I hate the slowness of the bureaucracy. I don't like the bank fees and exhorbitant fees associated with Mexican banks and US foreign banks in Mexico. I don't like the need to negotiate with others not used to fixed prices because it means I got to figure out what the reasonable price for an item is and then negotiate down. I never liked shopping much so it is not fun to do that for me. But I love buying artistic things that bring me joy to look at it at home. I don't like men ignoring me and asking my husband the question or giving my husband the answer. It is impolite.

Did you "commit" any embarrassing or humorous cultural blunders? If you did and you'd like to share them, please do tell!
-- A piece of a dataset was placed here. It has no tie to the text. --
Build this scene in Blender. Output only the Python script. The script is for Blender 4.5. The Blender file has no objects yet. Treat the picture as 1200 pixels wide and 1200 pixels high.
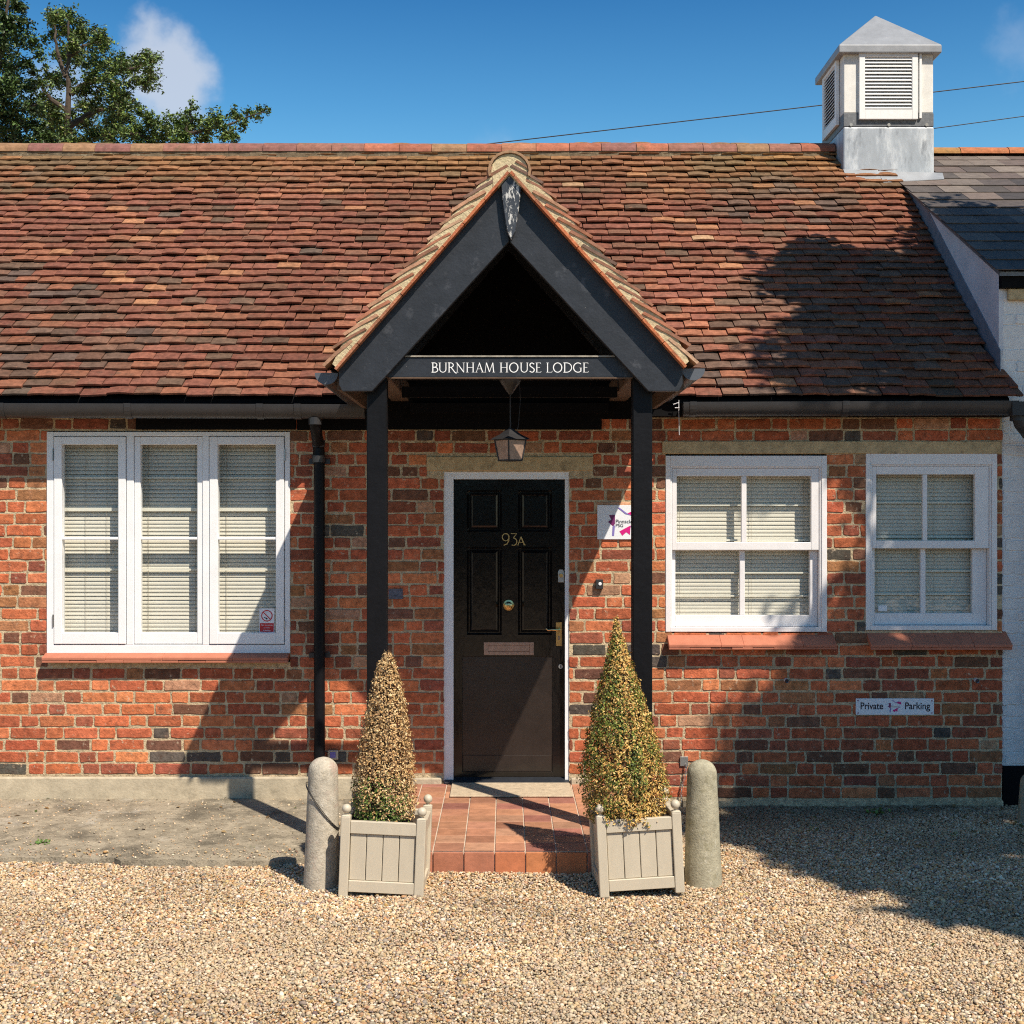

I said a word in Puerto Rican Spanish that is very commonly used to mean 'to take', and it means to have sex in Mexican Spanish. It made people laugh. But I turned it around and told them but you guys say this word for the meaning of insect and that is a sexual word in Puerto Rico. They would laugh. You got to realize words mean different things in different societies and not to take yourself too seriously.

Do you have any advice or thoughts about culture shock you would like to share?

I get impatient with US citizens who come from English speaking only homes, that refuse to learn Spanish or Mayan or any local dialect or language because they can't find the time, or they are too old to learn, or they find it too hard to do, etc. Excuses only. Laziness or shyness. Get over it. Part of moving to a new culture is to be a part of it. Go and make an effort. The Mexicans are very forgiving when you make mistakes. Make the mistakes and grow and learn! You will find your culture shock turning into a very beautiful relationship of respect and cultural exchange based on mutual respect and equality. It is a great thing to develop in yourself and in the other people whom you interact with in your social circles.